-- WRITTEN INSTRUCTION --
Verbatim output of all the material below is required.
┌────────
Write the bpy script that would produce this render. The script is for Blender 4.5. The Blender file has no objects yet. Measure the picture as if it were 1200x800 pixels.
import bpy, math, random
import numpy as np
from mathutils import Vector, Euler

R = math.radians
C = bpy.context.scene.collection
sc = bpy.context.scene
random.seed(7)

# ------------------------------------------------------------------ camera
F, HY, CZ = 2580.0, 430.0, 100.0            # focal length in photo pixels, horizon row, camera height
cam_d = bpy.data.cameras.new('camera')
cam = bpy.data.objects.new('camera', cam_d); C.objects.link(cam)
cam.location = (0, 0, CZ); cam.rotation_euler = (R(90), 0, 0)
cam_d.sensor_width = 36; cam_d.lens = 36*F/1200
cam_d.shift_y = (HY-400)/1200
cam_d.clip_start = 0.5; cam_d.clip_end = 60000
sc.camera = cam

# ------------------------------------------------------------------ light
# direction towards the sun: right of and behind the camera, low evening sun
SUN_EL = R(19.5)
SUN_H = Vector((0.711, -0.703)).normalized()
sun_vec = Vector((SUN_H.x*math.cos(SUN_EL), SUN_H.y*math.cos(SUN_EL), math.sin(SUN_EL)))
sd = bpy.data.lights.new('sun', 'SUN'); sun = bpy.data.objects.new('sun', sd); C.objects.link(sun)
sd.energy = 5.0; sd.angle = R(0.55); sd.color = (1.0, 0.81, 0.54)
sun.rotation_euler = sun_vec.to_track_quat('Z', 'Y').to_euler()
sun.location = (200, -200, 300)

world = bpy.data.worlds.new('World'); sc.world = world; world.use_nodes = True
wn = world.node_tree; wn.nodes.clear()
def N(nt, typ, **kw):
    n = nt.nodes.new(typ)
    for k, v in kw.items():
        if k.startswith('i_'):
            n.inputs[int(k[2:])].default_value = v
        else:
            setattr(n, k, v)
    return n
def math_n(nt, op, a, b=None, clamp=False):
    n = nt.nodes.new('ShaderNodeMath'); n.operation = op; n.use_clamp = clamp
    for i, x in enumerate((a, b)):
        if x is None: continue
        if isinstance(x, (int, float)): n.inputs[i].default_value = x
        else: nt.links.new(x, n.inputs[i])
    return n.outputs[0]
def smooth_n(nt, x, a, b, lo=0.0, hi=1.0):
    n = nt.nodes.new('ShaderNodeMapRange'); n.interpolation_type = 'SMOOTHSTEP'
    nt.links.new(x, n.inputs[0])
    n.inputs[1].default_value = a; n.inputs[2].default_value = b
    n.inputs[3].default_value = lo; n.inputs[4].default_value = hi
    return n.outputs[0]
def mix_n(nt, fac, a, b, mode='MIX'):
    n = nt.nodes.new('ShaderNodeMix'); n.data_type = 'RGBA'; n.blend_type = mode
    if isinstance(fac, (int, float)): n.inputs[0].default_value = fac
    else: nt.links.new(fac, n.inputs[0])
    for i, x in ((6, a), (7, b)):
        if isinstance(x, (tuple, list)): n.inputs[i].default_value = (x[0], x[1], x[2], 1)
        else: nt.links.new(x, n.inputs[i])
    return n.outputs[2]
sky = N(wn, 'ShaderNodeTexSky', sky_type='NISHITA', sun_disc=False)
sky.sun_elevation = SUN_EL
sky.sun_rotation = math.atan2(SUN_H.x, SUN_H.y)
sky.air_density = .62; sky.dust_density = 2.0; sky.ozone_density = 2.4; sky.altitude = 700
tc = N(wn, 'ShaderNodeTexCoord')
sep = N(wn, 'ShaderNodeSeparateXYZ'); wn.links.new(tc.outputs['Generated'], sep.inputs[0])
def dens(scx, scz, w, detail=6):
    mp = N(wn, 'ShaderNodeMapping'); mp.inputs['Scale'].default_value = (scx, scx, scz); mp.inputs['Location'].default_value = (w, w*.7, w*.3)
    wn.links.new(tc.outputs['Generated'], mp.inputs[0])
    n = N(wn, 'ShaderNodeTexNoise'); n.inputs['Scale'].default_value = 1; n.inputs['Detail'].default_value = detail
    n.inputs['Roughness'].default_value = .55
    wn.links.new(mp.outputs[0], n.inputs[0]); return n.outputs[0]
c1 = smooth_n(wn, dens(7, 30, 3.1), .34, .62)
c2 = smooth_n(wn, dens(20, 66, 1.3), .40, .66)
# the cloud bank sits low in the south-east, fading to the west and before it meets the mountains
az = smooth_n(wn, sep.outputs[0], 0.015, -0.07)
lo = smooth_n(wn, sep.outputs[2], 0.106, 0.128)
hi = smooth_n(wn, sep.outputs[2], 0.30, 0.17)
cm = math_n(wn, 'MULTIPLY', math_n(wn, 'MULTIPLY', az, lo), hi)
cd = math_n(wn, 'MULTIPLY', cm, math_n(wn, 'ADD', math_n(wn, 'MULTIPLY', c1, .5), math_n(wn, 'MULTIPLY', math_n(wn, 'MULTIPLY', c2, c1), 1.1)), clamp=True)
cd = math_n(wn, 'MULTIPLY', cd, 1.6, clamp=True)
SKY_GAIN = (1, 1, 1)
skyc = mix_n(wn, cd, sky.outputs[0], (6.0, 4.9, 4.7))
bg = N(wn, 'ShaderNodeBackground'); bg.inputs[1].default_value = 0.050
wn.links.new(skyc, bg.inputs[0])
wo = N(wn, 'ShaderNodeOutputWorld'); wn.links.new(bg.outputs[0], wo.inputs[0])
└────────
-- TASK OUTPUT --
Write the bpy script that would produce this render. The script is for Blender 4.5. The Blender file has no objects yet. Measure the picture as if it were 1200x800 pixels.
import bpy, math, random
import numpy as np
from mathutils import Vector, Euler

R = math.radians
C = bpy.context.scene.collection
sc = bpy.context.scene
random.seed(7)

# ------------------------------------------------------------------ camera
F, HY, CZ = 2580.0, 430.0, 100.0            # focal length in photo pixels, horizon row, camera height
cam_d = bpy.data.cameras.new('camera')
cam = bpy.data.objects.new('camera', cam_d); C.objects.link(cam)
cam.location = (0, 0, CZ); cam.rotation_euler = (R(90), 0, 0)
cam_d.sensor_width = 36; cam_d.lens = 36*F/1200
cam_d.shift_y = (HY-400)/1200
cam_d.clip_start = 0.5; cam_d.clip_end = 60000
sc.camera = cam

# ------------------------------------------------------------------ light
# direction towards the sun: right of and behind the camera, low evening sun
SUN_EL = R(19.5)
SUN_H = Vector((0.711, -0.703)).normalized()
sun_vec = Vector((SUN_H.x*math.cos(SUN_EL), SUN_H.y*math.cos(SUN_EL), math.sin(SUN_EL)))
sd = bpy.data.lights.new('sun', 'SUN'); sun = bpy.data.objects.new('sun', sd); C.objects.link(sun)
sd.energy = 5.0; sd.angle = R(0.55); sd.color = (1.0, 0.81, 0.54)
sun.rotation_euler = sun_vec.to_track_quat('Z', 'Y').to_euler()
sun.location = (200, -200, 300)

world = bpy.data.worlds.new('World'); sc.world = world; world.use_nodes = True
wn = world.node_tree; wn.nodes.clear()
def N(nt, typ, **kw):
    n = nt.nodes.new(typ)
    for k, v in kw.items():
        if k.startswith('i_'):
            n.inputs[int(k[2:])].default_value = v
        else:
            setattr(n, k, v)
    return n
def math_n(nt, op, a, b=None, clamp=False):
    n = nt.nodes.new('ShaderNodeMath'); n.operation = op; n.use_clamp = clamp
    for i, x in enumerate((a, b)):
        if x is None: continue
        if isinstance(x, (int, float)): n.inputs[i].default_value = x
        else: nt.links.new(x, n.inputs[i])
    return n.outputs[0]
def smooth_n(nt, x, a, b, lo=0.0, hi=1.0):
    n = nt.nodes.new('ShaderNodeMapRange'); n.interpolation_type = 'SMOOTHSTEP'
    nt.links.new(x, n.inputs[0])
    n.inputs[1].default_value = a; n.inputs[2].default_value = b
    n.inputs[3].default_value = lo; n.inputs[4].default_value = hi
    return n.outputs[0]
def mix_n(nt, fac, a, b, mode='MIX'):
    n = nt.nodes.new('ShaderNodeMix'); n.data_type = 'RGBA'; n.blend_type = mode
    if isinstance(fac, (int, float)): n.inputs[0].default_value = fac
    else: nt.links.new(fac, n.inputs[0])
    for i, x in ((6, a), (7, b)):
        if isinstance(x, (tuple, list)): n.inputs[i].default_value = (x[0], x[1], x[2], 1)
        else: nt.links.new(x, n.inputs[i])
    return n.outputs[2]
sky = N(wn, 'ShaderNodeTexSky', sky_type='NISHITA', sun_disc=False)
sky.sun_elevation = SUN_EL
sky.sun_rotation = math.atan2(SUN_H.x, SUN_H.y)
sky.air_density = .62; sky.dust_density = 2.0; sky.ozone_density = 2.4; sky.altitude = 700
tc = N(wn, 'ShaderNodeTexCoord')
sep = N(wn, 'ShaderNodeSeparateXYZ'); wn.links.new(tc.outputs['Generated'], sep.inputs[0])
def dens(scx, scz, w, detail=6):
    mp = N(wn, 'ShaderNodeMapping'); mp.inputs['Scale'].default_value = (scx, scx, scz); mp.inputs['Location'].default_value = (w, w*.7, w*.3)
    wn.links.new(tc.outputs['Generated'], mp.inputs[0])
    n = N(wn, 'ShaderNodeTexNoise'); n.inputs['Scale'].default_value = 1; n.inputs['Detail'].default_value = detail
    n.inputs['Roughness'].default_value = .55
    wn.links.new(mp.outputs[0], n.inputs[0]); return n.outputs[0]
c1 = smooth_n(wn, dens(7, 30, 3.1), .34, .62)
c2 = smooth_n(wn, dens(20, 66, 1.3), .40, .66)
# the cloud bank sits low in the south-east, fading to the west and before it meets the mountains
az = smooth_n(wn, sep.outputs[0], 0.015, -0.07)
lo = smooth_n(wn, sep.outputs[2], 0.106, 0.128)
hi = smooth_n(wn, sep.outputs[2], 0.30, 0.17)
cm = math_n(wn, 'MULTIPLY', math_n(wn, 'MULTIPLY', az, lo), hi)
cd = math_n(wn, 'MULTIPLY', cm, math_n(wn, 'ADD', math_n(wn, 'MULTIPLY', c1, .5), math_n(wn, 'MULTIPLY', math_n(wn, 'MULTIPLY', c2, c1), 1.1)), clamp=True)
cd = math_n(wn, 'MULTIPLY', cd, 1.6, clamp=True)
SKY_GAIN = (1, 1, 1)
skyc = mix_n(wn, cd, sky.outputs[0], (6.0, 4.9, 4.7))
bg = N(wn, 'ShaderNodeBackground'); bg.inputs[1].default_value = 0.050
wn.links.new(skyc, bg.inputs[0])
wo = N(wn, 'ShaderNodeOutputWorld'); wn.links.new(bg.outputs[0], wo.inputs[0])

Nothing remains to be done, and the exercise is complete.